Thousands of protesters were on a collision course with authorities ahead of International Human Rights Day on Saturday, with Phnom Penh’s City Hall warning would-be marchers to celebrate their human rights at home.
Authorities on Friday vowed to “maintain order” as organizers planned events seemingly in open defiance of City Hall’s earlier rejection of their proposals.
“The authorities will not allow us to have an event in Freedom Park, but Plan A is to assemble at Freedom Park,” said Prum Sophal, secretary-general of the Cambodian Human Rights Action Committee, which represents 22 NGOs.
Between 3,500 and 5,000 people are set to assemble there on Saturday, despite the expectation of a clash, to commemorate what is also a national holiday in Cambodia, he said.
According to a proposal laid out by Mr. Sophal, the protesters’ Plan B is no less provocative.
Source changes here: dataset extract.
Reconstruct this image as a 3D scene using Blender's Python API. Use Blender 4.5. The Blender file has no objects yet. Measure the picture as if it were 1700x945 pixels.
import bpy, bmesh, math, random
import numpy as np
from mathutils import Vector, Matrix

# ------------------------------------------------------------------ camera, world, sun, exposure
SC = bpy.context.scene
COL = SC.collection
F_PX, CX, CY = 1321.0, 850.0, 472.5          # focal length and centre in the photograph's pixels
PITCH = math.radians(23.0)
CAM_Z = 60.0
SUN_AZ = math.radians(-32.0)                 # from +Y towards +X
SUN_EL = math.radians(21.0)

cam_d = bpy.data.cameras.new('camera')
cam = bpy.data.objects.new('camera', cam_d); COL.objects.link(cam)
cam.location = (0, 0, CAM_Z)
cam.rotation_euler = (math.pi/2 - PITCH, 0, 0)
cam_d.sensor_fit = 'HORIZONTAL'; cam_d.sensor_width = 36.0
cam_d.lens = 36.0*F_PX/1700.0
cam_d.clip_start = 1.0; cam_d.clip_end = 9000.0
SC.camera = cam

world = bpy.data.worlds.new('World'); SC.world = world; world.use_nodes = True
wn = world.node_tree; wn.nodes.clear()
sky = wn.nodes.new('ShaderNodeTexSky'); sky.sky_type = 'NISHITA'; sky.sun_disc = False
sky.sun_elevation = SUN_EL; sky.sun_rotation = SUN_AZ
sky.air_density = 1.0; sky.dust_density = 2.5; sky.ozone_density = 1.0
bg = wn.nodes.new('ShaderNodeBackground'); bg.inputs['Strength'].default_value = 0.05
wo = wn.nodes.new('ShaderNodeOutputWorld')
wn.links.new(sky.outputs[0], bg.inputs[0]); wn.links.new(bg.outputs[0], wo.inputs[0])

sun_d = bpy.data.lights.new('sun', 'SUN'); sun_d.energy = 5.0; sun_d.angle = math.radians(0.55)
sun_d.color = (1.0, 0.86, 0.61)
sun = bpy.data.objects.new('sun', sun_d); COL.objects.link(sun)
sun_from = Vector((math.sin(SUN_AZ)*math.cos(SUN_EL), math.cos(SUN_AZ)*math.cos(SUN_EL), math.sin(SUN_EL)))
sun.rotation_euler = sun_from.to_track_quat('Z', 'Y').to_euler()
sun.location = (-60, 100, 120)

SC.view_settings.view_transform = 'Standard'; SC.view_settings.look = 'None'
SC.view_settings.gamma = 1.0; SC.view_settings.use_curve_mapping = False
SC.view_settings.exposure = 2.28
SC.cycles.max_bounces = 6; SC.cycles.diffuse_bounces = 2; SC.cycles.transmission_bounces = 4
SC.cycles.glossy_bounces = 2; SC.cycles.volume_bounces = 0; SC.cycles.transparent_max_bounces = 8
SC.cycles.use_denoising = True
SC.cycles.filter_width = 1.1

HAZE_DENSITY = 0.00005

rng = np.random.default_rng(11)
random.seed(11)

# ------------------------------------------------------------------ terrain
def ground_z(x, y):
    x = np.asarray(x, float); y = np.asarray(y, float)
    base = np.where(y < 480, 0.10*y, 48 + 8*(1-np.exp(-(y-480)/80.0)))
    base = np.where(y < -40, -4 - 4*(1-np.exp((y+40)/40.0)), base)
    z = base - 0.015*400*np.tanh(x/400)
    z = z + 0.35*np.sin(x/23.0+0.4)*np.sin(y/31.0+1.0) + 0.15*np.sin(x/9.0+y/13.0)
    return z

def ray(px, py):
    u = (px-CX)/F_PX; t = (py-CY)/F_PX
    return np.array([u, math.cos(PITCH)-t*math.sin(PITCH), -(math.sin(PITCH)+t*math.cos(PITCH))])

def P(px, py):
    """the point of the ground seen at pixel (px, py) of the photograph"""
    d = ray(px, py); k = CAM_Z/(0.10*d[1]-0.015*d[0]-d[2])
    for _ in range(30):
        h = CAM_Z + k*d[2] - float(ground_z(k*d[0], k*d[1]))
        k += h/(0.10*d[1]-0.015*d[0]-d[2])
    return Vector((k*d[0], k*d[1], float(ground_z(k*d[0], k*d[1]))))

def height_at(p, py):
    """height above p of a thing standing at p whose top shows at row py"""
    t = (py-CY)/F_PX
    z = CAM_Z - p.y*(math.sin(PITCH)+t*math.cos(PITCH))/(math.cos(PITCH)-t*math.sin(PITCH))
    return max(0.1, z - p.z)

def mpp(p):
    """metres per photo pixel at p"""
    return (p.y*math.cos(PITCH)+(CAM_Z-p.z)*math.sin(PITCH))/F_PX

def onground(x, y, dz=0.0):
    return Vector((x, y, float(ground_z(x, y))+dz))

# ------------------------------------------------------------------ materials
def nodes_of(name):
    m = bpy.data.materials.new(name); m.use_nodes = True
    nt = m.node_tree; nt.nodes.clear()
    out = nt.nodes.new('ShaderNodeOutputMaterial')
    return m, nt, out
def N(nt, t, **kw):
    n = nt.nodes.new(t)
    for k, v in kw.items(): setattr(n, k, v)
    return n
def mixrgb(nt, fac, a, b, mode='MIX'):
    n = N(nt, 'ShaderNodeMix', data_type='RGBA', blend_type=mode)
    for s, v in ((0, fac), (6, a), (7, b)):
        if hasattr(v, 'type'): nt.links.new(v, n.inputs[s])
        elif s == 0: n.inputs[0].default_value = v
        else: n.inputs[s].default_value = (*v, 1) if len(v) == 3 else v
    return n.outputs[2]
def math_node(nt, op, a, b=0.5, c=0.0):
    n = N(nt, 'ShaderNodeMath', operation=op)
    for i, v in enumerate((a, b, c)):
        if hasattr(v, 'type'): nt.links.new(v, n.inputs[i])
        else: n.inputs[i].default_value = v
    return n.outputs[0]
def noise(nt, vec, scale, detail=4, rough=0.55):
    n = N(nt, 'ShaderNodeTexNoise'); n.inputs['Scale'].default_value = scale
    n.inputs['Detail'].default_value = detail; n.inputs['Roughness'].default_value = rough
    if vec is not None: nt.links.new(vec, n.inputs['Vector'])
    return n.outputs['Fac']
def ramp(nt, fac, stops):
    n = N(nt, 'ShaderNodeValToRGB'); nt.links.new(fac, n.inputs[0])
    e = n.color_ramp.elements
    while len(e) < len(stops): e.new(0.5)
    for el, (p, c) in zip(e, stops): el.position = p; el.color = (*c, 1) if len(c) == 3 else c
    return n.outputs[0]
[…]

“If there are forces…blocking us from Freedom Park, we will move to Wat Phnom,” he said.
In a letter last month, City Hall officials rejected a request for protesters to march 2.5 km from Freedom Park to Wat Botum.
The gulf between civil society and authorities has split open over the course of the year amid a tightening ban on public marches and violent crackdowns on some that went ahead without permission. Rights organizations have said that under laws governing demonstrations, protesters should only have to notify authorities of their plans—not seek permission—but City Hall has demanded that organizers lodge requests, which it has consistently rejected.
Assembly at Freedom Park—the public space designated for demonstrations—has also been constricted, and Prime Minister Hun Sen announced this week that he wants to move the park to the outskirts of the city, effectively banishing protesters from the city center.
Mr. Sophal claimed that protesters would not be defying City Hall’s orders on Saturday because their walk to Wat Phnom would not be organized but scattered.
“They will disperse us from the ground, because they don’t allow us to march,” he said. “So, without marching, we all will go directly to Wat Phnom.”
Mean Chanyada, Phnom Penh’s deputy governor and City Hall spokesman, said officials would host an authorized event on Koh Pich island and warned that authorities would “take measures to maintain order” against groups found marching through the capital’s streets.
“It’s not necessary to march through public spaces to mark human rights day,” Mr. Chanyada said. “Even if we mark it at home, it signifies respect for human rights.”
The lead-up to Saturday has been marked by more than 30 marches and forums across the country. Tensions were already mounting around those earlier events.
On Friday, Kampot provincial officials shut down a public forum in which about 80 villagers gathered to discuss human rights issues, rights group Licadho said in a statement.
“A group of local authorities, led by a Chhuk district official, ordered the villagers to halt the forum and dismantle the meeting tent after Kampot’s governor claimed the group required permission to hold their event,” the statement said. “Authorities also said that another two celebrations planned for tomorrow in Kampot would not be allowed.”
Phil Robertson, deputy Asia director for Human Rights Watch, said the government’s threats against Cambodia’s civil society had resulted in the desired effect.
“Some NGOs are pulling back out of concern for self-preservation, or they are moderating their remarks, thus making it easier for the government to get away with rights abuses,” he said in an email. “These civil society activists play an irreplaceable role, which is why PM Hun Sen and his government are so keen on intimidating and silencing them.”